Submitted by nyanyaneko2 t3_10uqij7 in books
I loved how the story progressed and how Darcy and Lizzie grew and fell for each other. It’s one of the first novels I read and I’m also very attached to the old copy of the novel that my mom passed down to me. I’ve certain sections of the novel that I re-read all the time and draw comfort from by revisiting them every year.
I was reading chapter 60, where the main leads are discussing their relationship and growth. And there’s a section where Lizzie displays a textbook case of I’m not like other girls behaviour (for lack of a better term) when she says that Darcy must have felt attracted to her because of her impertinence as he’s always been surrounded by people who’ve courted him and that he must have been “disgusted with the women who were always speaking, and looking, and thinking for your (his) approbation alone.”

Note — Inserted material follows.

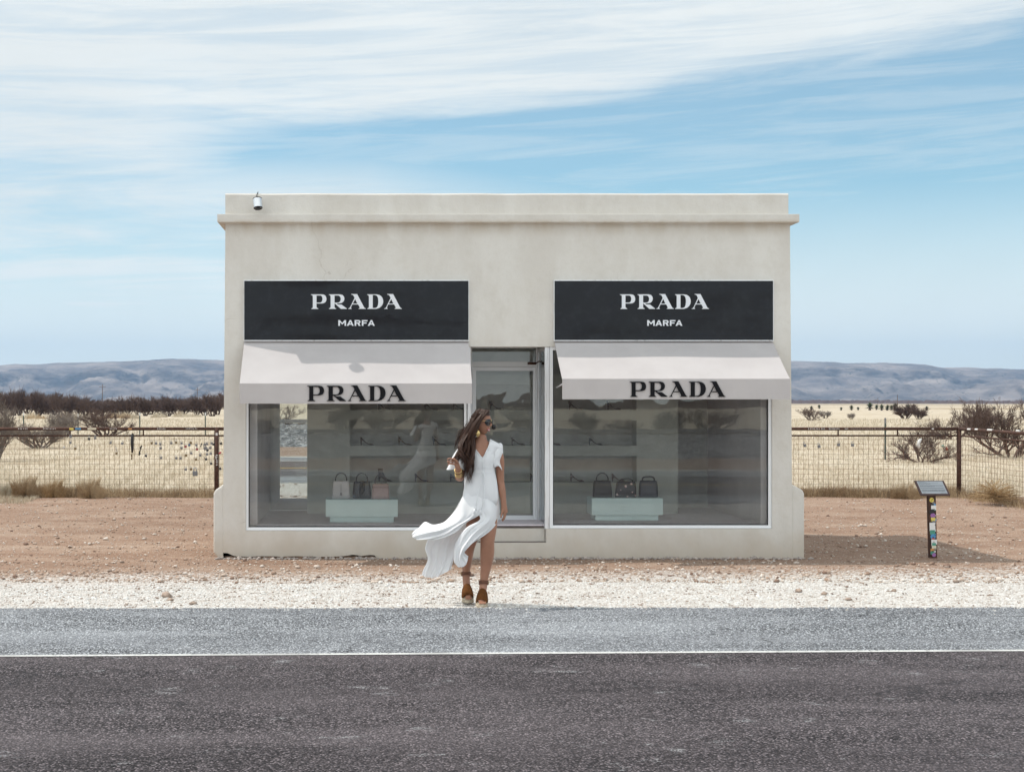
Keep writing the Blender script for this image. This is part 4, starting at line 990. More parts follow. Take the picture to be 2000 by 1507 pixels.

This seems to reek of a sense of superiority over other women. I think it carries over in a lot of Austen’s work.
The only time I’ve actually seen the social craftiness of women of that period being expressed in a rational and sympathetic way is in Greta Gerwig’s adaptation of Little Women with Amy. And even that is a modification to the original dialogue.
Is it just a character flaw or how do you look at it?
magvadis t1_j7dmy9l wrote
I disagree...I think it's about class. Not because there are not women like Elizabeth. To phrase it shortly...there weren't women like Elizabeth...in the same class as Darcy, they were not taught to be educated and independent minded. They were taught to agree with their husband, play music, be beautiful, and be docile but competitive to their own sex to defend the reputation of their husbands. Lizzy knows this, she knows why she is a fish out of water, and she points this out to Darcy in a veiled demeaning statement about his "friends".
That the circumstance of womenhood that I imagine Austen was critiquing in her own life was just something predictably not Lizzy. I don't think she saw herself as anything but another middle income girl who read a lot of books probably at the end of her families wealth climb and her sister hopefully marrying someone rich so she can be prosperous. She likely does not feel she has value outside her intelligence due to the shadow of her sister and the way society sees them. I don't think she thinks she is "not like other girls" but she knows Darcy doesn't have the chance to be around other girls....and her breed in general IS RARE...because of the state of opinion at the time around women and education.
Whereas I think the modern context of "not like other girls" is just different. It's not about class, it's about narcissism and lack of awareness, in a time period where MOST GIRLS in the context these women are "othering" themselves...are very much just like them, only aesthetically chose something else. IE: Anime instead of Reality tv, books instead of social skills, etc. Generally superficial things that don't denote intelligence or substance of person.
I think she merely mentions women in the context of courting not as if other women are different. She's specifically assuming he's only courted other rich women from established families who were groomed in a manner as objects to be used as currency in familial exchanges and made to be desirable in obtuse ways...flattery and charisma over intelligence, wit, and tact.
Elizabeth is from a minor family...her parents didn't intend or teach her to flatter and kowtow to men because they have a different context and she wouldn't gain much of it and they really didn't NEED her to be anything, they had MANY daughters. Hence, she assumes Darcy likely has never interacted with a women like her because he likely doesn't talk to lower class people AND CERTAINLY would not ever be assumed to be courted by anyone but someone close to his class and stature...let alone a women who was allowed into her fathers study to educate herself.
She was born in a house of women and not the eldest of middle income (possibly lower-middle even though the middle class barely existed and wealth disparity and lifestyle between "upper" and "lower" was an insurmountable chasm). Their family didn't raise her in that way and allowed her the rights of a man (to read and enjoy education fully) because the rules of society really didn't much apply to them in the same way with the same weight. So to meet a girl like her was likely exceedingly rare for Darcy and hence his general distaste and distrust in their initial encounters. He's jaded. She knows it.